Blueford went on to complete three more successful missions. The crews he had served with lay claim to many achievements including the 1985 German D-1 Spacelab mission which boasts the largest crew to fly in space. This particular mission was the first dedicated Spacelab mission directed by the German Aerospace Research Establishment. It was this mission that deployed the Global Low Orbiting Message Relay Satellite (GLOMR). The German D-1 Spacelab mission crew also preformed 76 experiments in fields such as fluid physics, materials processing, life sciences, and navigation.

During Blueford's final spaceflight he served as part of the STS-53 crew aboard the Discovery. Blueford and his team deployed the classified Department of Defense payload DOD-1 while also preforming several Military-Man-in-Space and NASA experiments.

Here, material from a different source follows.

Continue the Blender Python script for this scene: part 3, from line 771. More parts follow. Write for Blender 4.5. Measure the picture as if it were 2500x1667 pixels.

After completing 115 orbits of the Earth the crew landed at Edwards Air Force Base in 1992. Upon his landing Guion S. Blueford logged over 688 hours in space.

Notable scholastic and military achievements lead Guion Blueford to an amazing career as a NASA astronaut, a dream held by many children of all races and walks of life. Guion Blueford paved the way for numerous NASA scientists, astronauts, and engineers of minority backgrounds. He continues to be an inspiration and has since been inducted into both the International Space Hall of Fame and the United States Astronaut Hall of Fame.